▸ Information provided
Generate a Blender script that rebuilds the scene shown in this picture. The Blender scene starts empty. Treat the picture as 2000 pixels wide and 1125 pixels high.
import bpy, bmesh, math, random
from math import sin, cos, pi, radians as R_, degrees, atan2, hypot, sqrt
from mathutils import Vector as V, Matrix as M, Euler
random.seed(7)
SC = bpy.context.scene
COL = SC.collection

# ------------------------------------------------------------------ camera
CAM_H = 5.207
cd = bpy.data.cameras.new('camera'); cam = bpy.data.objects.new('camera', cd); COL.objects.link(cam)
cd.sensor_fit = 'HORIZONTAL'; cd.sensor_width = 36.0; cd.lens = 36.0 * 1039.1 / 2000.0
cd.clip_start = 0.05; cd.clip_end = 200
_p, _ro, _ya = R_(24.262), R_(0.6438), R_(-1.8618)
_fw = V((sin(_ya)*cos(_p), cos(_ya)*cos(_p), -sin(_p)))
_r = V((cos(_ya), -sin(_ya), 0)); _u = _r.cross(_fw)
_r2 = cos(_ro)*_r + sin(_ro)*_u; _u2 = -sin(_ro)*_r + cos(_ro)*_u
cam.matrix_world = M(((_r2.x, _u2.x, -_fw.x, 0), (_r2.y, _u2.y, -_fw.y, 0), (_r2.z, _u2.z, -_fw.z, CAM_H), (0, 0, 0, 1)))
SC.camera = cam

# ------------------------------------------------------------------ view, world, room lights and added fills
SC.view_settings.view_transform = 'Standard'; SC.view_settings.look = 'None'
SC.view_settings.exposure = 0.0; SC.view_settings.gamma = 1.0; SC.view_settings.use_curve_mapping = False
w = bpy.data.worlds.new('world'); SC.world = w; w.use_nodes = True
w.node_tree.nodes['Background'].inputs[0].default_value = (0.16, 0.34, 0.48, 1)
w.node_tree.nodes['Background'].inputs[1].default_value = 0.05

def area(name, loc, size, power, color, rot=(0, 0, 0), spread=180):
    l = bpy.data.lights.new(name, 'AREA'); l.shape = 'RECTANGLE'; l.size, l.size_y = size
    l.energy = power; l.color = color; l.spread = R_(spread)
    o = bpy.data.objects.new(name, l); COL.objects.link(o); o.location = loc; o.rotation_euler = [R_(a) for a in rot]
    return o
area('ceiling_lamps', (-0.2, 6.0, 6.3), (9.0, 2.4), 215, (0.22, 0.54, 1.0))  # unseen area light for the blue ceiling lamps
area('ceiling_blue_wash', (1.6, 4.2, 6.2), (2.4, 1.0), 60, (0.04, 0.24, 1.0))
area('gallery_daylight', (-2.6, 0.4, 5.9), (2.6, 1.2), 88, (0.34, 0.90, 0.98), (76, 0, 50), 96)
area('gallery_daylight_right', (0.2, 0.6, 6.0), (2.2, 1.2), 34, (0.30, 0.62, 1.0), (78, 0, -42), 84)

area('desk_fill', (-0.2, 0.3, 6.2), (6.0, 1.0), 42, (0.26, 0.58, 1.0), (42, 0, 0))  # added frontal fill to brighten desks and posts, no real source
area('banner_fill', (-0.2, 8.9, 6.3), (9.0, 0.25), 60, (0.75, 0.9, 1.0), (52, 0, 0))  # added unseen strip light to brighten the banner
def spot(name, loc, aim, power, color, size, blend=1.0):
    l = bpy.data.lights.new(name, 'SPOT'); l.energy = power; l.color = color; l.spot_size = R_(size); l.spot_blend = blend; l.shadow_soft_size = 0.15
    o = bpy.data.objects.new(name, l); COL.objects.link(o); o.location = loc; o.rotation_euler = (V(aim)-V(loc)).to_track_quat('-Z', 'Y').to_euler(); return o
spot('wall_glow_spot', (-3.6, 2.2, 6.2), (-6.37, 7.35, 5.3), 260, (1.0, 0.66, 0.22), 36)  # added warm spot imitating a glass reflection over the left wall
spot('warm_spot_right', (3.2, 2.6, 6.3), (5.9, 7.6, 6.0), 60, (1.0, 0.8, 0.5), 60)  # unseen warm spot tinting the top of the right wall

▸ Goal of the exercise
Please print exactly what appears from the first line of the data through the line with "COL = SC.collection", including both of those lines and nothing past them.

▸ Answer to this task
Generate a Blender script that rebuilds the scene shown in this picture. The Blender scene starts empty. Treat the picture as 2000 pixels wide and 1125 pixels high.
import bpy, bmesh, math, random
from math import sin, cos, pi, radians as R_, degrees, atan2, hypot, sqrt
from mathutils import Vector as V, Matrix as M, Euler
random.seed(7)
SC = bpy.context.scene
COL = SC.collection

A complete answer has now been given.